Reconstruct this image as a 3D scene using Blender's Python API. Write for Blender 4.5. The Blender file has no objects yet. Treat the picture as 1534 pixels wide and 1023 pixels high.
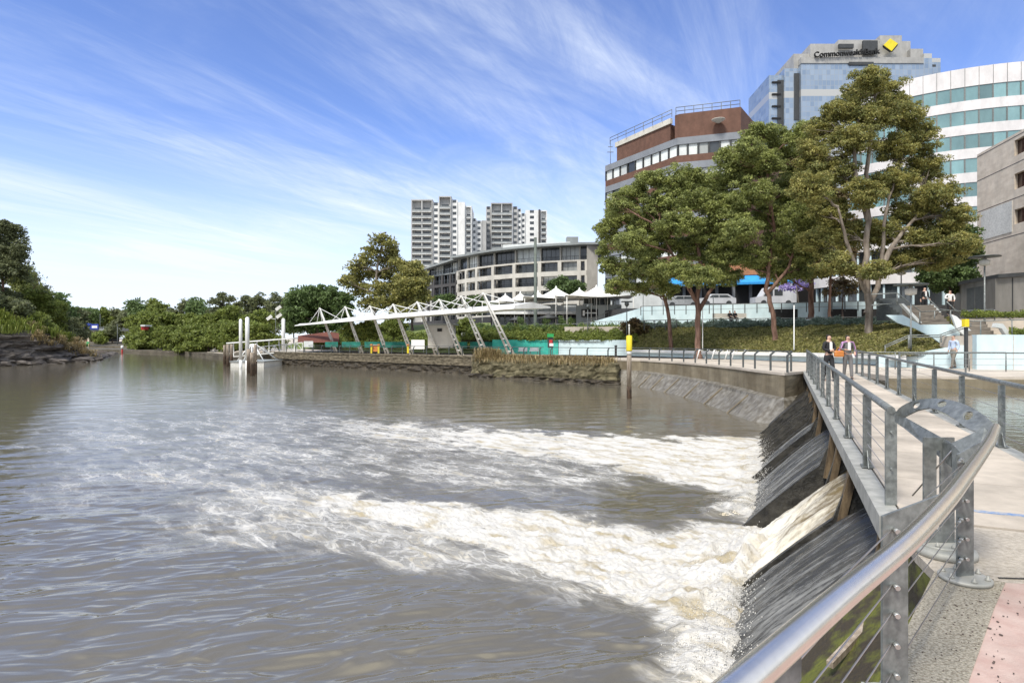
import bpy, bmesh, math, random
import numpy as np
from mathutils import Vector, Matrix
R = math.radians
C = bpy.context.scene.collection
scn = bpy.context.scene
# ---------------------------------------------------------------- camera, sky, sun, exposure
EYE, HZ, FP = 3.8, 505.0, 900.0          # eye height over the river, horizon row and focal length of the 1534 px photo
cam_d = bpy.data.cameras.new('camera'); cam = bpy.data.objects.new('camera', cam_d); C.objects.link(cam)
cam.location = (0, 0, EYE); cam.rotation_euler = (R(90), 0, 0)
cam_d.sensor_width = 36; cam_d.lens = 36*FP/1534; cam_d.shift_y = -(511.5-HZ)/1534
cam_d.clip_start = .05; cam_d.clip_end = 6000
scn.camera = cam
scn.view_settings.view_transform = 'Standard'; scn.view_settings.look = 'None'
scn.view_settings.exposure = 1.1; scn.view_settings.gamma = 1
SUN_EL, SUN_AZ = 56, 212                   # azimuth clockwise from +Y: behind the camera, a little to the left
world = bpy.data.worlds.new('World'); scn.world = world; world.use_nodes = True
wt = world.node_tree; wn = wt.nodes; wl = wt.links; wn.clear()
def N(tree, typ, **kw):
    n = tree.nodes.new(typ)
    for k, v in kw.items():
        if k.startswith('i_'): n.inputs[k[2:].replace('_', ' ')].default_value = v
        else: setattr(n, k, v)
    return n
def math_(tree, op, a, b=None, c=None, clamp=False):
    n = tree.nodes.new('ShaderNodeMath'); n.operation = op; n.use_clamp = clamp
    for i, v in enumerate((a, b, c)):
        if v is None: continue
        if isinstance(v, (int, float)): n.inputs[i].default_value = v
        else: tree.links.new(v, n.inputs[i])
    return n.outputs[0]
def maprange(tree, v, a, b, c, d, smooth=False):
    n = tree.nodes.new('ShaderNodeMapRange'); n.interpolation_type = 'SMOOTHSTEP' if smooth else 'LINEAR'
    tree.links.new(v, n.inputs[0])
    for i, x in enumerate((a, b, c, d)): n.inputs[i+1].default_value = x
    return n.outputs[0]
def mixc(tree, f, a, b, typ='MIX'):
    n = tree.nodes.new('ShaderNodeMix'); n.data_type = 'RGBA'; n.blend_type = typ
    for i, v in ((0, f), (6, a), (7, b)):
        if isinstance(v, (int, float)): n.inputs[i].default_value = v
        elif isinstance(v, tuple): n.inputs[i].default_value = v if len(v) == 4 else (*v, 1)
        else: tree.links.new(v, n.inputs[i])
    return n.outputs[2]
sky = N(wt, 'ShaderNodeTexSky', sky_type='NISHITA', sun_disc=False)
sky.sun_elevation = R(SUN_EL); sky.sun_rotation = R(SUN_AZ); sky.air_density = .75; sky.dust_density = 0.0; sky.ozone_density = 3.5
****
=== INSTRUCTIONS FOR THE TASK ===
Where a line above includes "objects", copy that line.

=== TASK OUTPUT ===
Reconstruct this image as a 3D scene using Blender's Python API. Write for Blender 4.5. The Blender file has no objects yet. Treat the picture as 1534 pixels wide and 1023 pixels high.
cam_d = bpy.data.cameras.new('camera'); cam = bpy.data.objects.new('camera', cam_d); C.objects.link(cam)